Extract the first line through the line containing "sc.camera = cam" from the listing below, exactly as written.

- Rows from a 3D scene dataset -
═══
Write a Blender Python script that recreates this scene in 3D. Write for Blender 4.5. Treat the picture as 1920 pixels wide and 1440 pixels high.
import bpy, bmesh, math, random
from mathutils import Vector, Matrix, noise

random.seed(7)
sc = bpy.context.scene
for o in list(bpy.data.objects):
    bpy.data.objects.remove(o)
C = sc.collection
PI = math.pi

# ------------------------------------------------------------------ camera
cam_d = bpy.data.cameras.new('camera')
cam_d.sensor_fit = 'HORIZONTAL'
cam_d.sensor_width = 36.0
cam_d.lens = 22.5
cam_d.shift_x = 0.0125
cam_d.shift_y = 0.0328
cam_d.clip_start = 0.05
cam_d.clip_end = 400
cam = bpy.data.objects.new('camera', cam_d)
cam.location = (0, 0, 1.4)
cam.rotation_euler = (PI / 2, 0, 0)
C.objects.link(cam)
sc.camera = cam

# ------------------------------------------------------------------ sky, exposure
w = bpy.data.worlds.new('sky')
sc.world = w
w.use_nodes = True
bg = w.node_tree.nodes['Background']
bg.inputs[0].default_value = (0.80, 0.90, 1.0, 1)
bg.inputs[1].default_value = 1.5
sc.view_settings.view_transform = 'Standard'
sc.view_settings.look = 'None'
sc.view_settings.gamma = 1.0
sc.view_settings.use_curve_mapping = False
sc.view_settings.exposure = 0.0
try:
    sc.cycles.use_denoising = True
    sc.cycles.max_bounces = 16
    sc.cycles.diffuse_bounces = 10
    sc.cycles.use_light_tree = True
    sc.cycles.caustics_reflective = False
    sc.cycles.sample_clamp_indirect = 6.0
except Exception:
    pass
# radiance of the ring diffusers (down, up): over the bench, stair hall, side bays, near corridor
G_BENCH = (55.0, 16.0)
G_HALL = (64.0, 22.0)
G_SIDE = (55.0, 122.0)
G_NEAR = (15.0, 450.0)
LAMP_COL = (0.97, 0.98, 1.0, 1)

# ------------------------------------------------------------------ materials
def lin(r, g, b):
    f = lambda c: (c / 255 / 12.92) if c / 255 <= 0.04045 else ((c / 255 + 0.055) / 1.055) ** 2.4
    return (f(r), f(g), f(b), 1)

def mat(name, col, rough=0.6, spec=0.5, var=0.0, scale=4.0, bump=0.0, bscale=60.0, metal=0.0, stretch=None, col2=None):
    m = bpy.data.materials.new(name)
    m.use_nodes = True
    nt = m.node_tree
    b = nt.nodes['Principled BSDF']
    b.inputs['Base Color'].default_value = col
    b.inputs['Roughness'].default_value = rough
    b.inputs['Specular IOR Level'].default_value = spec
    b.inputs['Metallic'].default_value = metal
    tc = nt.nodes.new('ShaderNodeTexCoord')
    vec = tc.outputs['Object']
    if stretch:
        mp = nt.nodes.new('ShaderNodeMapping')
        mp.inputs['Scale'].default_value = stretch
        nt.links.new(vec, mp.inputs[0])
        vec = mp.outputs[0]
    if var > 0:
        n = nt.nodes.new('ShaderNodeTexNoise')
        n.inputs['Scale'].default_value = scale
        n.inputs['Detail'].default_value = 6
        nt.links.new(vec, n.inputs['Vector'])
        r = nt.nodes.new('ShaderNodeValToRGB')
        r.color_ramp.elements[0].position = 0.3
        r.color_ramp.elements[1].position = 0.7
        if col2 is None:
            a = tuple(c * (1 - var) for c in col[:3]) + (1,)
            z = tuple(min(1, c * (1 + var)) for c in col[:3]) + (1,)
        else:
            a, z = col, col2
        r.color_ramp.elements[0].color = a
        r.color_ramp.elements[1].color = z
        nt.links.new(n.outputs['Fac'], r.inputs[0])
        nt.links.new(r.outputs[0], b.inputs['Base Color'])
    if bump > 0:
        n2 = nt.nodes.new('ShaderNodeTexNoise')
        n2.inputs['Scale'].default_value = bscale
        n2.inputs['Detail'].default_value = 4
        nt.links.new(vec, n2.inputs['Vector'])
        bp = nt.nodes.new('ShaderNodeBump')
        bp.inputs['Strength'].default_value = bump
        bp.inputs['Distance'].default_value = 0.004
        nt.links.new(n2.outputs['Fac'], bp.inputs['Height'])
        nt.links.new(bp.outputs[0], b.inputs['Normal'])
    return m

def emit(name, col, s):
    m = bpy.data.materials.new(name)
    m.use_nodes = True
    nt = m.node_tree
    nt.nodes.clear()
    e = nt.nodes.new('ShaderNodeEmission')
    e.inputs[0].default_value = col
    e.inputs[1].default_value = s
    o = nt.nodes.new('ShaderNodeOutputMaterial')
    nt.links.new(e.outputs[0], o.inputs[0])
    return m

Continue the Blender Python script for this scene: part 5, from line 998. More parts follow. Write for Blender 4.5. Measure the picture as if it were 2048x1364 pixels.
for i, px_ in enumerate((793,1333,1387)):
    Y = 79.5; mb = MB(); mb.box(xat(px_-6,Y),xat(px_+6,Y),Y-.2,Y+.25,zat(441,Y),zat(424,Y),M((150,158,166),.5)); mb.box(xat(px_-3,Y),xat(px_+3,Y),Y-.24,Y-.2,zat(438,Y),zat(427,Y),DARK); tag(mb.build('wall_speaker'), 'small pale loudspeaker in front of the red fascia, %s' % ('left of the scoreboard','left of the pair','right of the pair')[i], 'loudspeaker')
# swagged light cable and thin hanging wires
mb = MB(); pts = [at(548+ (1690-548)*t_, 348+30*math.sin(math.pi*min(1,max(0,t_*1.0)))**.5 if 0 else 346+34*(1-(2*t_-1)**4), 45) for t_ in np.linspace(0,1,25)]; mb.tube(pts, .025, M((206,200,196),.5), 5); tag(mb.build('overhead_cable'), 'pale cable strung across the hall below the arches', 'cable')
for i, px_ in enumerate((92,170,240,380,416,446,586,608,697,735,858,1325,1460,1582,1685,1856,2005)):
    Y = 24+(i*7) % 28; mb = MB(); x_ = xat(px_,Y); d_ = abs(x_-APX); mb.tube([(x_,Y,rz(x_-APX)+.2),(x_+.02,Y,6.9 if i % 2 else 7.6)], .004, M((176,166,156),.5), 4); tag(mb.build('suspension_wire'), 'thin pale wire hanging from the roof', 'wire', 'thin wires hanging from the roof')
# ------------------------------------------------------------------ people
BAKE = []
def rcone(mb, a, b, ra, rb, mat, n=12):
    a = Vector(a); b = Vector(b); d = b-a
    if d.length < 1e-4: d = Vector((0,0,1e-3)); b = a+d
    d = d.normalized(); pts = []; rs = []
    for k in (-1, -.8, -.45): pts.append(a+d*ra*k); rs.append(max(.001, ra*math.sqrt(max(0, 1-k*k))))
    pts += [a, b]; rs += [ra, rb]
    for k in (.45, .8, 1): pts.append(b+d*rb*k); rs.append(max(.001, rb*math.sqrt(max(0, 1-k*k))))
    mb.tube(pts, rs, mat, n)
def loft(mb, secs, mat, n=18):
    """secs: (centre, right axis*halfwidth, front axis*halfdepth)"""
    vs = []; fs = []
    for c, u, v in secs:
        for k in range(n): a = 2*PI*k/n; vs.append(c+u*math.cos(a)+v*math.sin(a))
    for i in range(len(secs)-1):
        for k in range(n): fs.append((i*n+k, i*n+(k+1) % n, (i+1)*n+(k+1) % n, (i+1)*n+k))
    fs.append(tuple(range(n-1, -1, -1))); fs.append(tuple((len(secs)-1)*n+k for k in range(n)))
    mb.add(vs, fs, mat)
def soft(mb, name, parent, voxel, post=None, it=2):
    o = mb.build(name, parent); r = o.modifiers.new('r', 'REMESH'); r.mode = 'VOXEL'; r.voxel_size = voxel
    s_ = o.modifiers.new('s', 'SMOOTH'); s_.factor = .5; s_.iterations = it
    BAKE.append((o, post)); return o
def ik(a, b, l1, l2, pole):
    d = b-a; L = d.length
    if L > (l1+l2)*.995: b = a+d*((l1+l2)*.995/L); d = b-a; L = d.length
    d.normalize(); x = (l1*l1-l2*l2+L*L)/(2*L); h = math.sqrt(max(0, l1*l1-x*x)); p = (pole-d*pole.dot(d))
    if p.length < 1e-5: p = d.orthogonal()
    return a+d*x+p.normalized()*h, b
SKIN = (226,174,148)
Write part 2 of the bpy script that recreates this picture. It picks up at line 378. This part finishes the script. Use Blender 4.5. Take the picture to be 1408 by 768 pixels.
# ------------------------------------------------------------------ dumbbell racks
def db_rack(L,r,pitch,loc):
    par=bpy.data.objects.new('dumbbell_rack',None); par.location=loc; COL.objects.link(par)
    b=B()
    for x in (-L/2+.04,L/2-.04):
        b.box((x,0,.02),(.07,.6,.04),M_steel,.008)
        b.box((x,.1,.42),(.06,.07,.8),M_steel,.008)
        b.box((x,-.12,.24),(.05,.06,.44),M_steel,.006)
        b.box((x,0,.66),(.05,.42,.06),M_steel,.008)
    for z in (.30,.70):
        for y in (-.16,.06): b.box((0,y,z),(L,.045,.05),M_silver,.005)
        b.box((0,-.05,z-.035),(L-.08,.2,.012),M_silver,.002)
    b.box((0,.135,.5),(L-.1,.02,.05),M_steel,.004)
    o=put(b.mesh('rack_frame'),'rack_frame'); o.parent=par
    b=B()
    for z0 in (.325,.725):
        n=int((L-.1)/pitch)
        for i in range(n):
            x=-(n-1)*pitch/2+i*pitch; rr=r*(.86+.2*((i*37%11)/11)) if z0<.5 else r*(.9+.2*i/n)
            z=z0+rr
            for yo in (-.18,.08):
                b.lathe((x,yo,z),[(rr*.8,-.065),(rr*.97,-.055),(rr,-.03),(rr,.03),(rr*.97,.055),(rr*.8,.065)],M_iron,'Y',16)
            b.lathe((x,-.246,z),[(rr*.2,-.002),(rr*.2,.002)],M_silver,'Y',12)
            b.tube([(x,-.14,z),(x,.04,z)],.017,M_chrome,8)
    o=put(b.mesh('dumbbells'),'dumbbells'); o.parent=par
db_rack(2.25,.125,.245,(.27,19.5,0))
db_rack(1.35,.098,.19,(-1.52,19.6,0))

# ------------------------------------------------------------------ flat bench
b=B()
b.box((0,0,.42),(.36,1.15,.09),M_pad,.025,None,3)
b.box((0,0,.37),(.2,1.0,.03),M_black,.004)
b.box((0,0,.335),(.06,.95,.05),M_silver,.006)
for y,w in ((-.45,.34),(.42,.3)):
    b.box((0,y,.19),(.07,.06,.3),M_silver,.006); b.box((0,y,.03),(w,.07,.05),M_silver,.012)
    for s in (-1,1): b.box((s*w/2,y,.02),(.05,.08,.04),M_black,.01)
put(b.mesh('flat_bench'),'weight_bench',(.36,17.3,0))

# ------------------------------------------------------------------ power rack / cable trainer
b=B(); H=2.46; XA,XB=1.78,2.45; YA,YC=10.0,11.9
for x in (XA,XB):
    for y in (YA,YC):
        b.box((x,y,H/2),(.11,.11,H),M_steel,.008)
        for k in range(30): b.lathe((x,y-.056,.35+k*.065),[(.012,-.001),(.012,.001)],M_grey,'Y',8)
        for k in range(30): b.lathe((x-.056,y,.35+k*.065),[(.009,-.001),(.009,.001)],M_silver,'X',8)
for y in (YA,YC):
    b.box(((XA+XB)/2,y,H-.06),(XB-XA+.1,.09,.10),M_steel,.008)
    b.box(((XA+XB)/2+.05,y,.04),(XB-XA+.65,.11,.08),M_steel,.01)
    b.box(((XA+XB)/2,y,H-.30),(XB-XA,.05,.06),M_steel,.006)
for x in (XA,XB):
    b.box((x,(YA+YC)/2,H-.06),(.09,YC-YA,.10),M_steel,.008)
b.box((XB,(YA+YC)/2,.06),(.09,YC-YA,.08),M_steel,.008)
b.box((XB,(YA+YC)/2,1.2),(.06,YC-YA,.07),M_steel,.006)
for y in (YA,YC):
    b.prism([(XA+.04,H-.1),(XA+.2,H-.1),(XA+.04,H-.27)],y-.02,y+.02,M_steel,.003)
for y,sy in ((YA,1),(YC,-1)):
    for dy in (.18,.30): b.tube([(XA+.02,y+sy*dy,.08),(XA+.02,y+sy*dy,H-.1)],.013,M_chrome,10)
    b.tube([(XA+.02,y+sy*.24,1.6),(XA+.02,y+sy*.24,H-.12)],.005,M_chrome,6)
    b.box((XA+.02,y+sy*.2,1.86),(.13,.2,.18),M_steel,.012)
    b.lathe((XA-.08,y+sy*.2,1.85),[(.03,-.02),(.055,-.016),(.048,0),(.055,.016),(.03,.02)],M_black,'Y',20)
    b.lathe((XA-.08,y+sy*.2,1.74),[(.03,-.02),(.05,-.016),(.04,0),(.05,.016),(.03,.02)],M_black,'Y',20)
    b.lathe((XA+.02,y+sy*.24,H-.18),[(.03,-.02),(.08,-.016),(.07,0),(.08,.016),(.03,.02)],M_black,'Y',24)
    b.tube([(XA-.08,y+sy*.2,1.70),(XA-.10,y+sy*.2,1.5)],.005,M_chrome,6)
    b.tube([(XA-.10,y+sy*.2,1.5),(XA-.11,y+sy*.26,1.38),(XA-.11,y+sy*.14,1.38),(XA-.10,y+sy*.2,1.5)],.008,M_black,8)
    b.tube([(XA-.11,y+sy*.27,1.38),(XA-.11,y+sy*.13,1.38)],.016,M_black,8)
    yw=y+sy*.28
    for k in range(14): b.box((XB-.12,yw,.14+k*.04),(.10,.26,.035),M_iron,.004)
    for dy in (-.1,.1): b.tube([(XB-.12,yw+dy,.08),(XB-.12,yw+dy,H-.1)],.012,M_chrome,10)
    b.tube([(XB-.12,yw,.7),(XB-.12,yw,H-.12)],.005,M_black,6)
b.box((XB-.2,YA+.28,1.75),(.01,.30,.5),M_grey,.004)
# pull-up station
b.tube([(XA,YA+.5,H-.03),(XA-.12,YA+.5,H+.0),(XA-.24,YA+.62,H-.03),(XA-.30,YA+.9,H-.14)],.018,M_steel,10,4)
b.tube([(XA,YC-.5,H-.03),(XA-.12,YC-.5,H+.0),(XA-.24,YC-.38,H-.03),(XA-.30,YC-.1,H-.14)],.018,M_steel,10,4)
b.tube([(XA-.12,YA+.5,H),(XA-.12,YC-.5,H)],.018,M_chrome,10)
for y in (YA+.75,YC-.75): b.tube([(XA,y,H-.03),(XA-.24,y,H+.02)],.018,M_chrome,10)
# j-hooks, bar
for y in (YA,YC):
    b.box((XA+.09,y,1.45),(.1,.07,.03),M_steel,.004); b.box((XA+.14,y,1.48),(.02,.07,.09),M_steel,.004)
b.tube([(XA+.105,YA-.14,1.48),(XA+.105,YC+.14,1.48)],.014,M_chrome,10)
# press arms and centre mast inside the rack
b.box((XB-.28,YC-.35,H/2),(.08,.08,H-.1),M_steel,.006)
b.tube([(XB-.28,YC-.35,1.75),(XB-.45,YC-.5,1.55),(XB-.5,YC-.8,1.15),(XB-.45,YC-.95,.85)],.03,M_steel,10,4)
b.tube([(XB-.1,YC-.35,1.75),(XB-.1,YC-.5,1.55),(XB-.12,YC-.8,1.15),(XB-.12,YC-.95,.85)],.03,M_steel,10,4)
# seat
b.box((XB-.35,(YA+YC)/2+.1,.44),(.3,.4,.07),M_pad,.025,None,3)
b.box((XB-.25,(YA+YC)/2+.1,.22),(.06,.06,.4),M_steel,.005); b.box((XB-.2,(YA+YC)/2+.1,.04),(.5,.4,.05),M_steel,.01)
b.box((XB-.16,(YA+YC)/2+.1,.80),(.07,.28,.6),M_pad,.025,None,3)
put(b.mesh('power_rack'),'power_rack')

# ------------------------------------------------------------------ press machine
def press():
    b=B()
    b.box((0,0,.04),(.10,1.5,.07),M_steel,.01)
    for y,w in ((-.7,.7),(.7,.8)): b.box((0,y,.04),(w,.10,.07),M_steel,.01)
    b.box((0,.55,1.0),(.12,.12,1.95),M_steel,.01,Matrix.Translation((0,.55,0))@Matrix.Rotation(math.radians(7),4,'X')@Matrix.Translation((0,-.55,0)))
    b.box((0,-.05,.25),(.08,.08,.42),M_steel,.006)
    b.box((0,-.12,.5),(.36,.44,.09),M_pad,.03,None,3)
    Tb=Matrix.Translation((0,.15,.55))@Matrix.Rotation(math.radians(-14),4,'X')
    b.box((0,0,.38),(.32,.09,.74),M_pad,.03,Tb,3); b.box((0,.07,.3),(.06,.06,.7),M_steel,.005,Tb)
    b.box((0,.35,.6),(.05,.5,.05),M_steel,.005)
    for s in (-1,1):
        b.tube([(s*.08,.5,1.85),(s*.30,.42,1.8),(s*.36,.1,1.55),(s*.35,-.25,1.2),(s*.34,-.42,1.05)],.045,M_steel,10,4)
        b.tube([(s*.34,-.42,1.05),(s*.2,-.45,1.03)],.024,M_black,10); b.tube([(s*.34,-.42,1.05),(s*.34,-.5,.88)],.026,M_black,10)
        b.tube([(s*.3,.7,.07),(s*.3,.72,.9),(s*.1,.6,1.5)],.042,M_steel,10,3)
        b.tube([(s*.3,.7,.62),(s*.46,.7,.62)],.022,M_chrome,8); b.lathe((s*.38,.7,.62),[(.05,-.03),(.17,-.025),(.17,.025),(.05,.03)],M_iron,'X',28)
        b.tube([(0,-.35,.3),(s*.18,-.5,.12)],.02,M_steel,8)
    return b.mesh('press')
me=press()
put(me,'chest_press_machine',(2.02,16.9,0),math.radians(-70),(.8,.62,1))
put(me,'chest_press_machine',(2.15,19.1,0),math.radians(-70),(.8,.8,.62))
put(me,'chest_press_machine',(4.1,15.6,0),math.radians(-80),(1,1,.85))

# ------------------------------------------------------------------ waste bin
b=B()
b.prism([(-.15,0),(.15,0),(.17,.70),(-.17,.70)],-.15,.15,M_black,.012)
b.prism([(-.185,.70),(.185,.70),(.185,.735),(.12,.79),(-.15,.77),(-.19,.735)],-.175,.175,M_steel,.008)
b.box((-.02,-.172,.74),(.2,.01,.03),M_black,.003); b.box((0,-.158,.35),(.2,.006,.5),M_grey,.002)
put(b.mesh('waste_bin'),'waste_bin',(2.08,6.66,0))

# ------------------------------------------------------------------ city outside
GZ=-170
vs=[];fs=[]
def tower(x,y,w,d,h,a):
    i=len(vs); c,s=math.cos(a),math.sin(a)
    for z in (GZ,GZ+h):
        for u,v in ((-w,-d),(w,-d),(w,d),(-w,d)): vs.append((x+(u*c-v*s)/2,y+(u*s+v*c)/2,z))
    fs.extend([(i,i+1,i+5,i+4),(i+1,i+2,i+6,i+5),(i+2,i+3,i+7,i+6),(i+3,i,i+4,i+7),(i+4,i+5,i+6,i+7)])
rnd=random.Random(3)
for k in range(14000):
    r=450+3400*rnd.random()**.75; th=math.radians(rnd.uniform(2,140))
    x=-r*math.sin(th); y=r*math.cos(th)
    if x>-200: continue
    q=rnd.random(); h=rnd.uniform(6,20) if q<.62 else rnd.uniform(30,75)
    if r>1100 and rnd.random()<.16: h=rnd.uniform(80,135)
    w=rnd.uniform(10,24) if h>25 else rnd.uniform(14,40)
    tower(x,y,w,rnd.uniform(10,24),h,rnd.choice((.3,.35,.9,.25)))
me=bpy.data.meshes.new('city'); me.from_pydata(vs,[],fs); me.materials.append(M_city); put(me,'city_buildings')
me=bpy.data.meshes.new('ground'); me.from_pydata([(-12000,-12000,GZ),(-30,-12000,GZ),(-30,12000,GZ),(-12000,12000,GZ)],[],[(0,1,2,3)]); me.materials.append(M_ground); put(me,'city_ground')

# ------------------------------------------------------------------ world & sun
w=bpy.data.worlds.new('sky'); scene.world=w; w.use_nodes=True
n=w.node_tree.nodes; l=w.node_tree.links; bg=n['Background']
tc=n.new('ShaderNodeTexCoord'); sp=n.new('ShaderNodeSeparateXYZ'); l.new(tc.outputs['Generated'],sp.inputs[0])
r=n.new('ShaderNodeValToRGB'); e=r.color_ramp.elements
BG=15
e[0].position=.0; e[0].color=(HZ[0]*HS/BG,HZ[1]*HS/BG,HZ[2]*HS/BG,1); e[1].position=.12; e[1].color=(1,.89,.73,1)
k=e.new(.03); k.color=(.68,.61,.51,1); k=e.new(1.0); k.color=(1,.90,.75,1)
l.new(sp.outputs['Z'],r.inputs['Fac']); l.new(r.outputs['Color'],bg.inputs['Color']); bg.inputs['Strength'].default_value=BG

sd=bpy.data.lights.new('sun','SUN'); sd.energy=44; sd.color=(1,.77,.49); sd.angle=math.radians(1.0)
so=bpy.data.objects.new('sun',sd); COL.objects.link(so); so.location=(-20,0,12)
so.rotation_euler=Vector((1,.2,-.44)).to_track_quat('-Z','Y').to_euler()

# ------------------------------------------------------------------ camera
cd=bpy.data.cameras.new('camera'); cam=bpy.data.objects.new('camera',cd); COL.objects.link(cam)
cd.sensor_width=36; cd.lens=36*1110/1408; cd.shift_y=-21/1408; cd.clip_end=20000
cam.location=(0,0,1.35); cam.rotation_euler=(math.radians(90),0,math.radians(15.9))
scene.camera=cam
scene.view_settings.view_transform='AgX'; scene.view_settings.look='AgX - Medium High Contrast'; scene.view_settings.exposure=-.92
═══
- Exercise result -
Write a Blender Python script that recreates this scene in 3D. Write for Blender 4.5. Treat the picture as 1920 pixels wide and 1440 pixels high.
import bpy, bmesh, math, random
from mathutils import Vector, Matrix, noise

random.seed(7)
sc = bpy.context.scene
for o in list(bpy.data.objects):
    bpy.data.objects.remove(o)
C = sc.collection
PI = math.pi

# ------------------------------------------------------------------ camera
cam_d = bpy.data.cameras.new('camera')
cam_d.sensor_fit = 'HORIZONTAL'
cam_d.sensor_width = 36.0
cam_d.lens = 22.5
cam_d.shift_x = 0.0125
cam_d.shift_y = 0.0328
cam_d.clip_start = 0.05
cam_d.clip_end = 400
cam = bpy.data.objects.new('camera', cam_d)
cam.location = (0, 0, 1.4)
cam.rotation_euler = (PI / 2, 0, 0)
C.objects.link(cam)
sc.camera = cam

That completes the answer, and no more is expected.